WHAT NEEDS TO BE DONE. Give the material again in full, matching it exactly.

DATA LINES.
|---|

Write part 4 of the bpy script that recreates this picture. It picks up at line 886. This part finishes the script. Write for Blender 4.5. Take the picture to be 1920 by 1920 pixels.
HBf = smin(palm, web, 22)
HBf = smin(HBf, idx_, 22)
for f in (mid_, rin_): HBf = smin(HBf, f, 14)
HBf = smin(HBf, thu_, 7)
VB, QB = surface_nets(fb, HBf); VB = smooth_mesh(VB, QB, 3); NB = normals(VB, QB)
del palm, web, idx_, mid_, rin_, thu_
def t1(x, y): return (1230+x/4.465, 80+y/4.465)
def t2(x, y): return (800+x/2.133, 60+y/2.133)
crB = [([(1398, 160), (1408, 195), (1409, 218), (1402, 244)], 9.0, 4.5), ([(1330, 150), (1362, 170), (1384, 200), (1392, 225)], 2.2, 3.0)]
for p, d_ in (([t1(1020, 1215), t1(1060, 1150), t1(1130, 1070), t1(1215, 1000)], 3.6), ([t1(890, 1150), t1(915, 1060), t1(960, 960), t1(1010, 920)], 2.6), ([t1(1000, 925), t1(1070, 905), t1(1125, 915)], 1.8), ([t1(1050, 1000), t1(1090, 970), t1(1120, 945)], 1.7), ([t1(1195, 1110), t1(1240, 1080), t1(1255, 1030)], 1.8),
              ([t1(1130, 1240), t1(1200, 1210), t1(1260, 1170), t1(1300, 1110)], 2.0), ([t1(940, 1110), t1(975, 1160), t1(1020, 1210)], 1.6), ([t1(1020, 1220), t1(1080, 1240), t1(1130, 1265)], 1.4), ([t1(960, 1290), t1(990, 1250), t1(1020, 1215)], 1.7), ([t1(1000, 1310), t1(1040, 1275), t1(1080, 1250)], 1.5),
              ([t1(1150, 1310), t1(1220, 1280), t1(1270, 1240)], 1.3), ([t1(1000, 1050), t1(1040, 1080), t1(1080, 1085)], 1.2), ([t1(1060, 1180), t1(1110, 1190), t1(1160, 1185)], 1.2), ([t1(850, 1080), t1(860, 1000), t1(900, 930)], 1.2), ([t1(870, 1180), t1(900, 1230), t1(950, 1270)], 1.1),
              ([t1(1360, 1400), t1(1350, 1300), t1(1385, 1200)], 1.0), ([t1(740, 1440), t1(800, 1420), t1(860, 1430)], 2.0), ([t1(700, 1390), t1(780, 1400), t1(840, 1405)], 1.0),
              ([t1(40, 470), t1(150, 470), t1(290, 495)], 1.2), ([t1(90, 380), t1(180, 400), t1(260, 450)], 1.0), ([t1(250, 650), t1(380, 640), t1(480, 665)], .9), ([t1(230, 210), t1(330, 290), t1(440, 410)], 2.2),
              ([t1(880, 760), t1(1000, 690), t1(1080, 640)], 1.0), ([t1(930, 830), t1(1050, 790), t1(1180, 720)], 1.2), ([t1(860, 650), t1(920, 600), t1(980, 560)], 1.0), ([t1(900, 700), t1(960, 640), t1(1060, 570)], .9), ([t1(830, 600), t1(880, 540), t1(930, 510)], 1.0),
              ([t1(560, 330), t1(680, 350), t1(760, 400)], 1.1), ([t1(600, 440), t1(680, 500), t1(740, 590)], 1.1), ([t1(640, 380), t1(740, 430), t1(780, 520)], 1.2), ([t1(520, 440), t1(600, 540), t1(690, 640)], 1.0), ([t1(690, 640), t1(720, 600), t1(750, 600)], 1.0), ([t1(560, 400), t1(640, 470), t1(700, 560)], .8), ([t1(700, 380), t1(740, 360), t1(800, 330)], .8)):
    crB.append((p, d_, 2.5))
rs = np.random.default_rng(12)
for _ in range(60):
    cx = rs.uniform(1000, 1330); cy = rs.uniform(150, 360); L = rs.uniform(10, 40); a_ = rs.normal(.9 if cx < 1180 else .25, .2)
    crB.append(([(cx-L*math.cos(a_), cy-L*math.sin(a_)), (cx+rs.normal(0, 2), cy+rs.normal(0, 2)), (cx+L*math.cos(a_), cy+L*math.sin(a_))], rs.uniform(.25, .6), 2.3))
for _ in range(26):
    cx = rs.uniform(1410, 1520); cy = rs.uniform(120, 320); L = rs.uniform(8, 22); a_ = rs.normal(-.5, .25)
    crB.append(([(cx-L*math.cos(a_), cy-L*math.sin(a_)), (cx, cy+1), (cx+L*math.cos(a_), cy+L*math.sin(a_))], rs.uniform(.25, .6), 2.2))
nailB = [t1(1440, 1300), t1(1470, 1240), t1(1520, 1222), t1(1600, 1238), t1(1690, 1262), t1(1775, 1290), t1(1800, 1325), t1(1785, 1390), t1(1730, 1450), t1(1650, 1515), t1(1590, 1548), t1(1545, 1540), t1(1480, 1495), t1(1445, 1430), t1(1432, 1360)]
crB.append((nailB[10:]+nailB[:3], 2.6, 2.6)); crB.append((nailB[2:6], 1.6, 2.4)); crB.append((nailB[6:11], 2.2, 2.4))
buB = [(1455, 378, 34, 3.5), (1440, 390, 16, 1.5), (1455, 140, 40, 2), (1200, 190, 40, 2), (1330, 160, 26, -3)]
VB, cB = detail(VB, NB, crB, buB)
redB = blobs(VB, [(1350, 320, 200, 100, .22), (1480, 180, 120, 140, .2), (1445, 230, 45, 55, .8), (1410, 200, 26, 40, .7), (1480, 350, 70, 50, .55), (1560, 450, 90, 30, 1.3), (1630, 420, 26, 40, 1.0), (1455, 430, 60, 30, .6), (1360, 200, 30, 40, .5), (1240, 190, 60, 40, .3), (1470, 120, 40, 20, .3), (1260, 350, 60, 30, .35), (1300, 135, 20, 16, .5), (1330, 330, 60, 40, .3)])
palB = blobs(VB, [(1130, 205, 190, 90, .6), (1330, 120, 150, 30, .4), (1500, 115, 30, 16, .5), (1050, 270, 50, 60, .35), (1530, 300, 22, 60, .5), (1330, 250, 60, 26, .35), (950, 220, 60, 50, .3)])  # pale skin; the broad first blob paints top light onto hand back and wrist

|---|

EXPECTED OUTPUT.
Write part 4 of the bpy script that recreates this picture. It picks up at line 886. This part finishes the script. Write for Blender 4.5. Take the picture to be 1920 by 1920 pixels.
HBf = smin(palm, web, 22)
HBf = smin(HBf, idx_, 22)
for f in (mid_, rin_): HBf = smin(HBf, f, 14)
HBf = smin(HBf, thu_, 7)
VB, QB = surface_nets(fb, HBf); VB = smooth_mesh(VB, QB, 3); NB = normals(VB, QB)
del palm, web, idx_, mid_, rin_, thu_
def t1(x, y): return (1230+x/4.465, 80+y/4.465)
def t2(x, y): return (800+x/2.133, 60+y/2.133)
crB = [([(1398, 160), (1408, 195), (1409, 218), (1402, 244)], 9.0, 4.5), ([(1330, 150), (1362, 170), (1384, 200), (1392, 225)], 2.2, 3.0)]
for p, d_ in (([t1(1020, 1215), t1(1060, 1150), t1(1130, 1070), t1(1215, 1000)], 3.6), ([t1(890, 1150), t1(915, 1060), t1(960, 960), t1(1010, 920)], 2.6), ([t1(1000, 925), t1(1070, 905), t1(1125, 915)], 1.8), ([t1(1050, 1000), t1(1090, 970), t1(1120, 945)], 1.7), ([t1(1195, 1110), t1(1240, 1080), t1(1255, 1030)], 1.8),
              ([t1(1130, 1240), t1(1200, 1210), t1(1260, 1170), t1(1300, 1110)], 2.0), ([t1(940, 1110), t1(975, 1160), t1(1020, 1210)], 1.6), ([t1(1020, 1220), t1(1080, 1240), t1(1130, 1265)], 1.4), ([t1(960, 1290), t1(990, 1250), t1(1020, 1215)], 1.7), ([t1(1000, 1310), t1(1040, 1275), t1(1080, 1250)], 1.5),
              ([t1(1150, 1310), t1(1220, 1280), t1(1270, 1240)], 1.3), ([t1(1000, 1050), t1(1040, 1080), t1(1080, 1085)], 1.2), ([t1(1060, 1180), t1(1110, 1190), t1(1160, 1185)], 1.2), ([t1(850, 1080), t1(860, 1000), t1(900, 930)], 1.2), ([t1(870, 1180), t1(900, 1230), t1(950, 1270)], 1.1),
              ([t1(1360, 1400), t1(1350, 1300), t1(1385, 1200)], 1.0), ([t1(740, 1440), t1(800, 1420), t1(860, 1430)], 2.0), ([t1(700, 1390), t1(780, 1400), t1(840, 1405)], 1.0),
              ([t1(40, 470), t1(150, 470), t1(290, 495)], 1.2), ([t1(90, 380), t1(180, 400), t1(260, 450)], 1.0), ([t1(250, 650), t1(380, 640), t1(480, 665)], .9), ([t1(230, 210), t1(330, 290), t1(440, 410)], 2.2),
              ([t1(880, 760), t1(1000, 690), t1(1080, 640)], 1.0), ([t1(930, 830), t1(1050, 790), t1(1180, 720)], 1.2), ([t1(860, 650), t1(920, 600), t1(980, 560)], 1.0), ([t1(900, 700), t1(960, 640), t1(1060, 570)], .9), ([t1(830, 600), t1(880, 540), t1(930, 510)], 1.0),
              ([t1(560, 330), t1(680, 350), t1(760, 400)], 1.1), ([t1(600, 440), t1(680, 500), t1(740, 590)], 1.1), ([t1(640, 380), t1(740, 430), t1(780, 520)], 1.2), ([t1(520, 440), t1(600, 540), t1(690, 640)], 1.0), ([t1(690, 640), t1(720, 600), t1(750, 600)], 1.0), ([t1(560, 400), t1(640, 470), t1(700, 560)], .8), ([t1(700, 380), t1(740, 360), t1(800, 330)], .8)):
    crB.append((p, d_, 2.5))
rs = np.random.default_rng(12)
for _ in range(60):
    cx = rs.uniform(1000, 1330); cy = rs.uniform(150, 360); L = rs.uniform(10, 40); a_ = rs.normal(.9 if cx < 1180 else .25, .2)
    crB.append(([(cx-L*math.cos(a_), cy-L*math.sin(a_)), (cx+rs.normal(0, 2), cy+rs.normal(0, 2)), (cx+L*math.cos(a_), cy+L*math.sin(a_))], rs.uniform(.25, .6), 2.3))
for _ in range(26):
    cx = rs.uniform(1410, 1520); cy = rs.uniform(120, 320); L = rs.uniform(8, 22); a_ = rs.normal(-.5, .25)
    crB.append(([(cx-L*math.cos(a_), cy-L*math.sin(a_)), (cx, cy+1), (cx+L*math.cos(a_), cy+L*math.sin(a_))], rs.uniform(.25, .6), 2.2))
nailB = [t1(1440, 1300), t1(1470, 1240), t1(1520, 1222), t1(1600, 1238), t1(1690, 1262), t1(1775, 1290), t1(1800, 1325), t1(1785, 1390), t1(1730, 1450), t1(1650, 1515), t1(1590, 1548), t1(1545, 1540), t1(1480, 1495), t1(1445, 1430), t1(1432, 1360)]
crB.append((nailB[10:]+nailB[:3], 2.6, 2.6)); crB.append((nailB[2:6], 1.6, 2.4)); crB.append((nailB[6:11], 2.2, 2.4))
buB = [(1455, 378, 34, 3.5), (1440, 390, 16, 1.5), (1455, 140, 40, 2), (1200, 190, 40, 2), (1330, 160, 26, -3)]
VB, cB = detail(VB, NB, crB, buB)
redB = blobs(VB, [(1350, 320, 200, 100, .22), (1480, 180, 120, 140, .2), (1445, 230, 45, 55, .8), (1410, 200, 26, 40, .7), (1480, 350, 70, 50, .55), (1560, 450, 90, 30, 1.3), (1630, 420, 26, 40, 1.0), (1455, 430, 60, 30, .6), (1360, 200, 30, 40, .5), (1240, 190, 60, 40, .3), (1470, 120, 40, 20, .3), (1260, 350, 60, 30, .35), (1300, 135, 20, 16, .5), (1330, 330, 60, 40, .3)])
palB = blobs(VB, [(1130, 205, 190, 90, .6), (1330, 120, 150, 30, .4), (1500, 115, 30, 16, .5), (1050, 270, 50, 60, .35), (1530, 300, 22, 60, .5), (1330, 250, 60, 26, .35), (950, 220, 60, 50, .3)])  # pale skin; the broad first blob paints top light onto hand back and wrist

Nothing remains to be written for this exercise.